Dilanjutkan dengan kata sambutan dari kepala sekolah SMPN 1 Kedungtuban yaitu bapak Prasetyo Cahyo Nugroho, S. Pd, M.M. Kata-kata beliau menyentuh hati saya. Beliau menceritakan bagaimana perjalanan saya di sekolah ini, mulai dari hari pertama mengajar hingga momen-momen penting yang telah kami lalui bersama. Waktu mulai saya datang di tahun 2017 di bulan September sampai detik ini Januari 2025. Mendengar itu semua, mata saya mulai berkaca-kaca. Saya menarik napas panjang, mencoba menenangkan diri. Tapi, hati ini tetap terasa bergejolak. Jika seseorang bertanya bagaimana perasaan saya saat itu, saya pun tidak tahu harus menjawab apa. Bahagia, sedih, bangga, dan berat hati bercampur menjadi satu. Mutasi ini memang keputusan saya, tetapi rasa kehilangan tetap menghantui.

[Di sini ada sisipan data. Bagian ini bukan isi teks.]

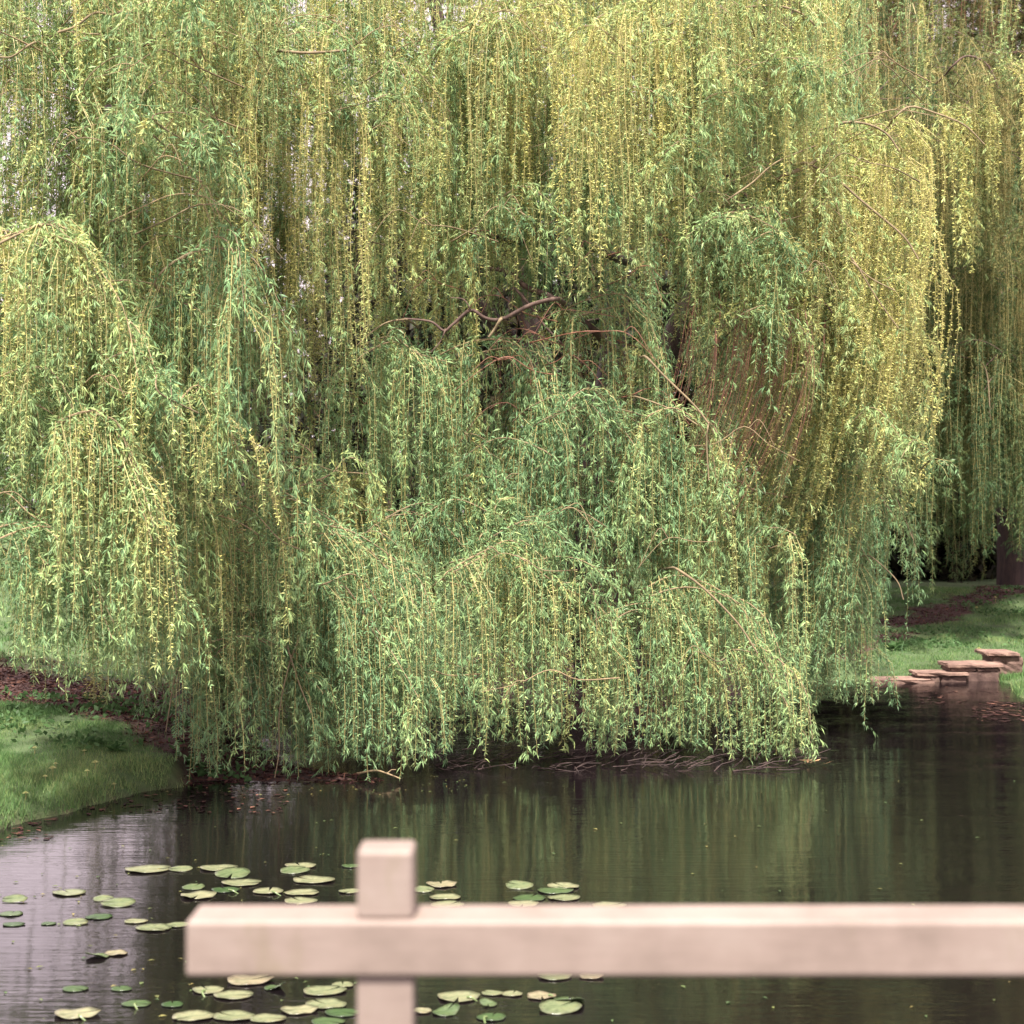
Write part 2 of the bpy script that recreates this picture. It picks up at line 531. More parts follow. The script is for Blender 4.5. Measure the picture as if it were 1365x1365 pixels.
class Willow:
    def __init__(s, root, label, name='weeping_willow'):
        s.root = np.array(root, float)
        s.o = empty(name, root)
        tag(s.o, label, 'willow tree')
        s.count = 0

    def add(s, gC, mats=TW, keep=True, name='hanging_branch'):
        g, st = gC
        o = g.obj(name, mats, s.o, st, s.root)
        s.count += 1
        if keep:
            v = np.concatenate(g.v)
            BANK.append((o.data, st[2] - v[:, 2].min(), v[:, 0].max() - v[:, 0].min()))
        return o

    def copy(s, at, drop, rot=None, mats=None, k=None, name='hanging_branch', wide=1.0):
        me, dr, wd = BANK[int(rng.integers(len(BANK))) if k is None else k]
        o = bpy.data.objects.new(name, me)
        o.parent = s.o
        o.location = tuple(np.array(at) - s.root)
        o.rotation_euler = (0, 0, rng.random() * 6.28 if rot is None else rot)
        sz = float(np.clip(drop / max(dr, .3), 0.55, 1.9))
        o.scale = (wide, wide, sz)
        COL.objects.link(o)
        s.count += 1
        return o

    def wood(s, P, r0, r1, mat, name='limb', sides=8, knob=0.05, k=6, vary=0.5):
        g = Geo()
        tube(g, catmull(P, k), r0, r1, sides, 0, vary, knob)
        return g.obj(name, [mat], s.o, P[0], s.root, smooth=True)


def crest_px(wl, pts, D, ybot, nstr, young, leafy, depth=0.35, reps=2, throw=0.24, lean=(0, 0), r=0.010, bare=0.0, size=1.0, jy=10):
    """boughs whose arch follows a crest line given in photo pixels at distance D; shoots reach down to ybot (px range)"""
    acc = []
    if ybot[1] > 940: young = young - 0.16
    for rep in range(reps):
        d0 = D + (rng.uniform(-0.4, 1.0) * depth if rep else 0)
        oy = rng.uniform(-0.3, 1.0) * jy * rep
        ox = rng.uniform(-1, 1) * 20 * min(rep, 1)
        dd = np.linspace(0.30, -0.25, len(pts)) * rng.choice([-1, 1, 0.4])
        P = [W(x + ox + rng.normal(0, 6 if rep else 2), y + oy + rng.normal(0, 9 if rep else 2), d0 + e) for (x, y), e in zip(pts, dd)]
        zb = (W(0, ybot[1], d0)[2], W(0, ybot[0], d0)[2])
        acc.append(bough(P, nstr, None, young, leafy, zbot=zb, throw=throw, lean=lean, r=r, bare=bare, size=size))
    wl.add(join(acc))


def curtain(wl, x, y, yb, D, n, young, leafy, nstr=16, throw=0.24, span=(0.5, 1.1), lean=(0, 0), bare=0.0, size=1.0, mats=TW, keep=True,
            zfloor=0.03, az=None, r=0.008):
    """n small arching boughs spread over a pixel window; x, y, yb, D are (lo, hi)"""
    acc = []
    for i in range(n):
        px = x[0] + (x[1] - x[0]) * ((i + rng.random()) / n)
        py = rng.uniform(*y); d = rng.uniform(*D)
        c = W(px, py, d)
        a = rng.uniform(-0.9, 0.9) + (math.pi if rng.random() < 0.5 else 0) if az is None else az + rng.normal(0, 0.3)
        s = rng.uniform(*span); h = s * rng.uniform(0.15, 0.35)
        dx, dy = math.cos(a) * s / 2, math.sin(a) * s / 2
        P = [c - np.array([dx, dy, h * 0.5]), c + np.array([-dx * 0.3, -dy * 0.3, h * 0.35]),
             c + np.array([dx * 0.45, dy * 0.45, 0.05 * h]), c + np.array([dx, dy, -h * 1.1])]
        zb = (W(0, yb[1], d)[2], W(0, yb[0], d)[2])
        mid = rng.uniform(*zb)
        zb = (mid - 0.25, mid + 0.45)
        acc.append(bough(P, nstr, None, float(np.clip(young + rng.normal(0, 0.1), 0, 1)), leafy, zbot=zb, throw=throw, lean=lean,
                         r=r, bare=bare, size=size, zfloor=zfloor))
        if len(acc) == 2 or i == n - 1:
            wl.add(join(acc), mats, keep); acc = []


# ---- central willow ------------------------------------------------------------------
cw = Willow((1.25, 21.0, ground_z(1.25, 21.0) - 0.05), 'great weeping willow filling the picture, its curtains reaching the pond surface')
cr = cw.root
# (y bottom is given in px; everything is built at its own distance)
crest_px(cw, [(262, 690), (330, 662), (400, 690), (470, 715)], 15.35, (900, 1043), 26, 0.28, 0.65, reps=4)
crest_px(cw, [(400, 700), (470, 712), (540, 760), (572, 820)], 15.4, (880, 1030), 24, 0.30, 0.62, reps=4)
crest_px(cw, [(268, 880), (320, 850), (380, 870), (430, 930)], 15.1, (1000, 1046), 22, 0.35, 0.6, reps=4)
crest_px(cw, [(430, 770), (470, 790), (520, 860), (560, 930)], 15.2, (1000, 1030), 20, 0.35, 0.55, reps=4)
crest_px(cw, [(592, 765), (650, 735), (690, 722), (740, 782)], 15.9, (930, 1008), 24, 0.55, 0.45, reps=4)
crest_px(cw, [(690, 740), (745, 785), (790, 802), (806, 860)], 16.0, (960, 1015), 22, 0.45, 0.5, reps=4)
crest_px(cw, [(870, 790), (930, 785), (1000, 820), (1045, 930)], 16.5, (960, 1018), 26, 0.42, 0.5, reps=4)
crest_px(cw, [(800, 830), (850, 800), (900, 810), (940, 870)], 16.6, (950, 1015), 22, 0.35, 0.55, reps=4)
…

Salah satu siswa maju ke depan, mewakili OSIS untuk memberikan pidato singkat. Suaranya penuh semangat, tetapi juga terdengar ada nada berat hati di sana. “Ibu, kami tahu ini adalah keputusan yang terbaik untuk Ibu. Tapi kami ingin Ibu tahu bahwa kami semua akan merindukan Ibu. Terima kasih atas ilmu dan kasih sayang yang telah Ibu berikan.”

Kata-kata itu seperti menghujam hati saya. Saya merasa berat meninggalkan mereka, anak-anak yang selama ini telah menjadi sumber semangat saya setiap hari. Ilmu dan pengalaman menyertai Langkah saya untuk melangkah ke tempat baru.

Acara dilanjutkan dengan sesi pemberian kenang-kenangan. Saya menerima bingkisan yang dibungkus dengan rapi. Salah satu bingkisan disampaikan oleh bapak Kepala Sekolah. Bingkisan yang lain disampaikan perwakilan OSIS.

Setelah itu, acara dilanjutkan dengan sesi foto-foto bersama di lapangan upacara. Setiap orang ingin mengabadikan momen terakhir saya. Ada yang memeluk saya sambil menahan tangis, ada pula yang memberikan doa dan harapan untuk saya di tempat baru.

Di akhir acara, ketika saya berjalan keluar, hati saya terasa begitu berat. Saya menoleh ke belakang, menatap sekolah itu untuk terakhir kalinya. Ruang guru yang selama ini penuh tawa, cerita, dan kenangan kini menjadi saksi perpisahan saya dengan tempat yang telah menjadi rumah kedua.

Saya sadar, perjalanan ini adalah bagian dari kehidupan. Setiap akhir adalah awal baru. Meskipun berat, saya harus melangkah maju. Saya membawa kenangan ini sebagai penguat untuk babak baru yang menanti.

Dengan mata yang masih basah oleh air mata, saya berbisik pada diri sendiri, “Terima kasih untuk segalanya, sekolahku SMPN 1 Kedungtuban. Kalian akan selalu ada di hati saya, selamanya.” Teriring doa semoga SMPN 1 Kedungtuban semakin maju, semua keluarga besar diberikan nikmat sehat dan tambah sukses. Sampai jumpa di lain kesempatan.